The Minister for Justice will put certain "options" to a mother and her two Irish born daughters, aged eight and 13, who are fighting orders for their deportation to the mother's native Georgia, the High Court has heard.
The development came after Mr Justice Richard Humphreys indicated last Friday he considered the deportation orders are "disproportionate" for reasons including the woman has been here for 15 years and her children, who have never been outside Ireland, are rooted here.
The judge indicated he intended to find against the Minister in a written judgment if necessary but adjourned the matter to allow lawyers for the Minister to consider what he had said.
On Tuesday, Siobhán Stack SC, for the Minister, said she was instructed to seek a further adjournment of two weeks so “certain options” could be put to the family.
Garry O’Halloran BL, for the family, consented to the adjournment in those circumstances.
Two children
The case concerns Lela Sivsivadze, who came here in 2003, and her two children, Mariam (13) and Sofia (8).
On Friday, Mr O’Halloran urged the judge to overturn the deportation orders for reasons including arguments the children’s rights had not been properly taken into account.
The children have lived all their lives here, have never travelled outside Ireland, attend school here, speak Irish and know “almost nothing of Georgia”, he said.
The Minister’s 2017 decision to deport them arising from lies told by the mother in her asylum application 15 years ago is “so disproportionate” in a democratic society it’s “off the radar”, he said.
Those lies, the court heard, were to the effect she was fleeing an abusive stepfather in Georgia who did not exist. She was rather coming here to seek work.

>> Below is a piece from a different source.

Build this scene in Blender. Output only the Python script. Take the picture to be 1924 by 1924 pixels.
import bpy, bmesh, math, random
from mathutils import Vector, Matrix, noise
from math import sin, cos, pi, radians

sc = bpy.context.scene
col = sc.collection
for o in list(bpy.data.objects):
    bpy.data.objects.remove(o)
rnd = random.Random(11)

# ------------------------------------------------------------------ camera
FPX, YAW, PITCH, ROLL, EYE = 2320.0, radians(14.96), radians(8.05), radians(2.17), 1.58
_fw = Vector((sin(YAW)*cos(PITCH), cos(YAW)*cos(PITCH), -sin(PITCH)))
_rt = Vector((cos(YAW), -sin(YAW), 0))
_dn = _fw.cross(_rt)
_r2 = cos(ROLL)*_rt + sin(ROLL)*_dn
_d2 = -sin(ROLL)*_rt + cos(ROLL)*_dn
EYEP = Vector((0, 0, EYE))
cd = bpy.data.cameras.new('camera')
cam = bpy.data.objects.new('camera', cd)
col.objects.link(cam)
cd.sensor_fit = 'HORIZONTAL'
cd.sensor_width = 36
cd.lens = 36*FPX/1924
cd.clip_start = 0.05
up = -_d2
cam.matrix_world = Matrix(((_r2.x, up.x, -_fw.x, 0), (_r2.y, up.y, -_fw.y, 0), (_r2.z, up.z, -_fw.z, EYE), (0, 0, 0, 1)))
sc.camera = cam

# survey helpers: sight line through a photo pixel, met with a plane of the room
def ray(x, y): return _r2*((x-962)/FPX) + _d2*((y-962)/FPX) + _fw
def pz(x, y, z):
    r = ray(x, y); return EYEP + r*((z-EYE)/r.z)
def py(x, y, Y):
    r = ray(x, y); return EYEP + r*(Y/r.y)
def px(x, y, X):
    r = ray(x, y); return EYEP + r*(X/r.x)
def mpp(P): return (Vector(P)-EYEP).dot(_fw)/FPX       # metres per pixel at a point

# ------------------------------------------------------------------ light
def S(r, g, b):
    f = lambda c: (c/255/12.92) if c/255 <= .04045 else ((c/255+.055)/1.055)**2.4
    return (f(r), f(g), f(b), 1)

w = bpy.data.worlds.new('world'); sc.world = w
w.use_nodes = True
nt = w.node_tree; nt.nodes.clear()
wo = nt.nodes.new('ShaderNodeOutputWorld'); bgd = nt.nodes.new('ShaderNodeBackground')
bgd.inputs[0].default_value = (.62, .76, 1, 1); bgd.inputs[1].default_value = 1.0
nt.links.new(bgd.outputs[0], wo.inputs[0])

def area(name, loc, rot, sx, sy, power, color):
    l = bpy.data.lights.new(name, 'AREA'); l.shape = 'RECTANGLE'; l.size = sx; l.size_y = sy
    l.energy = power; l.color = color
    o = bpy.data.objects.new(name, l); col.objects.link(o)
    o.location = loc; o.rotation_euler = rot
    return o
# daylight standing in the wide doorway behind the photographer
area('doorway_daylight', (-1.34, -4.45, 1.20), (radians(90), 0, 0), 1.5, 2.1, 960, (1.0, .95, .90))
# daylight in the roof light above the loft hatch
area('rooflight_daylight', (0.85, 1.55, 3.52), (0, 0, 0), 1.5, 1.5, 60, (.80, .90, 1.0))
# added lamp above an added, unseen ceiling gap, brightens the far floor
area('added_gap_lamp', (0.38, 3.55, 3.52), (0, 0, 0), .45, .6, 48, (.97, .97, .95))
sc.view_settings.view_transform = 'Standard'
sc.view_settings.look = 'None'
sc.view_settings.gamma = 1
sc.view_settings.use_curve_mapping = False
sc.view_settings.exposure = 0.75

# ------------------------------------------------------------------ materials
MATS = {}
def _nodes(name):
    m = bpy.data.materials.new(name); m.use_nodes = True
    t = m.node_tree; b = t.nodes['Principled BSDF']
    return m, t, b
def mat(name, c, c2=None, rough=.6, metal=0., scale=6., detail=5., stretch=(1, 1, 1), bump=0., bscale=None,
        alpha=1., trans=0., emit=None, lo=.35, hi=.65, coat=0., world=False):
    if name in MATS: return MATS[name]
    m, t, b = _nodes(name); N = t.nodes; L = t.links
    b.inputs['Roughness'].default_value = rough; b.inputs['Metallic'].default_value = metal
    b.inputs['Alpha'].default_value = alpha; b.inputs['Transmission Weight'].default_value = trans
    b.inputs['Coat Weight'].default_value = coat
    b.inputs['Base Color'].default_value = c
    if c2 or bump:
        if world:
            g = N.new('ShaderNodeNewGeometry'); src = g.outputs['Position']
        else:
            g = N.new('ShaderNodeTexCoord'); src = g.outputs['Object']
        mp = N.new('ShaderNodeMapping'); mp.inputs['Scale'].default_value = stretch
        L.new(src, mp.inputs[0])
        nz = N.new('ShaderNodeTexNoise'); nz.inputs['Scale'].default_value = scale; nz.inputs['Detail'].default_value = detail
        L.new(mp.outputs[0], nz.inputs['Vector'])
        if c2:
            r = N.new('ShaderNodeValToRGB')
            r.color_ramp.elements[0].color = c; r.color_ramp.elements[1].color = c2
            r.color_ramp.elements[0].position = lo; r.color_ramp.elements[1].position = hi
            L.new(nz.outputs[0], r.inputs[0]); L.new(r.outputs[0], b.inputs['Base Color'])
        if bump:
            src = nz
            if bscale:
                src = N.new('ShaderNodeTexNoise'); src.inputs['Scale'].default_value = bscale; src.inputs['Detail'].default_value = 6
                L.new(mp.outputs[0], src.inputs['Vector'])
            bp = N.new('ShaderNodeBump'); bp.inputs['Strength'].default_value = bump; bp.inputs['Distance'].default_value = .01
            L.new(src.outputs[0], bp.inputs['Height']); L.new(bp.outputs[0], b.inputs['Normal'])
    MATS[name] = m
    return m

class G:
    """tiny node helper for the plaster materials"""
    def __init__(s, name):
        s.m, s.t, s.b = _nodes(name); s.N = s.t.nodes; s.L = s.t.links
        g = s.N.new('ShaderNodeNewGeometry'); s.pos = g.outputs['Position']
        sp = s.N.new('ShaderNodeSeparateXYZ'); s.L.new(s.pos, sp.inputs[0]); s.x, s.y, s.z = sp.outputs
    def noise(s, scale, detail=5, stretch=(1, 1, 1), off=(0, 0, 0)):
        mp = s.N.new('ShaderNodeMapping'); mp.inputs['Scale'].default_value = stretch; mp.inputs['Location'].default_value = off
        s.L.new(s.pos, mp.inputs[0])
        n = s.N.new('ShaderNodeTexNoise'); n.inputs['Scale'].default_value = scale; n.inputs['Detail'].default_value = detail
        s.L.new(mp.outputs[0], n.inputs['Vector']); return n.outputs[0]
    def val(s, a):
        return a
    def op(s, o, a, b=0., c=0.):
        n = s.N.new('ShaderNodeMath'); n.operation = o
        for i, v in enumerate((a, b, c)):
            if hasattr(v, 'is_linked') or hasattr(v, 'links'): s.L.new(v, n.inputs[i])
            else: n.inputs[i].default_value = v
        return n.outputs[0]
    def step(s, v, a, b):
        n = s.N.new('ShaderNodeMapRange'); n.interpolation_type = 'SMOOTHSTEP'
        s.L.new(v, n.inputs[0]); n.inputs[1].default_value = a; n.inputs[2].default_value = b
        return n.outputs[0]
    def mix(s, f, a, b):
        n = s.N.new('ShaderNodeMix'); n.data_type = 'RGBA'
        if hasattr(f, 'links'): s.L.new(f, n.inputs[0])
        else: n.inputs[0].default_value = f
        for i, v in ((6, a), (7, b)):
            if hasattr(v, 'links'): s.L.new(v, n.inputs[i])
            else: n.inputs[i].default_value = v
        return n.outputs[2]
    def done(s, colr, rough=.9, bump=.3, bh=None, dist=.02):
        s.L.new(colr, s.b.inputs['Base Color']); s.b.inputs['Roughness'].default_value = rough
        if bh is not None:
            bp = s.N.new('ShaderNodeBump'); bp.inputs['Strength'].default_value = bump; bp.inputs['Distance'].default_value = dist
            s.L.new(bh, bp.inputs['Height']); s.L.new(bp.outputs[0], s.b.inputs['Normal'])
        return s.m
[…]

Counsel said it is accepted there is a duty on everyone to tell truth at all times and that his client had told it late in day. However, the State response revoking the family’s humanitarian leave to remain and ordering their deportation was totally disproportionate, he argued.
Her children should not be punished for those lies, which she had disclosed some years in other court proceedings unsuccessfully challenging the deportation of her husband, also from Georgia.
He was deported in 2011 and Ms Sivsivadze has said he has no home or employment in Georgia and she and the children had nowhere to live if they were deported.
Very distressed
Mr O’Halloran said the case was essentially about the rights of children to have their position considered independently of the conduct of their parents. The older girl was already very distressed arising from the deportation of her father to Georgia seven years ago, he added. The family’s only contact with him is via Skype.
Documents concerning the family which the court had sought from the State showed nothing to suggest humanitarian leave to remain previously granted to the family was dependent of the mother not having provided false and misleading information, he also argued. A memo indicated the leave to remain was granted as an exceptional measure.
Ms Stack, for the Minister, said Ms Sivsivadze had previously secured permission to remain here on humanitarian grounds and that permission could be revoked if false and misleading information was provided.
Ms Sivsivadze’s parents are alive and still living in Georgia, her husband is also there and there was no evidence to support the claims he is homeless and unemployed, she also argued.
During exchanges with counsel, Mr Justice Humphreys said it was widely known that many people tell lies in the immigration process but that few admit to those. “We are all against immigration fraud but very few own up to it.”
Ms Sivsivadze has been here 15 years and the State has come down on her like a “ton of bricks” because she was either “honest or naive” enough to have owned up to the lies, he remarked. “Where is the incentive to come clean if this happens?”
Ms Stack said the mother “created this situation for herself” and the case should be considered in the context of all the documents, not just the memo.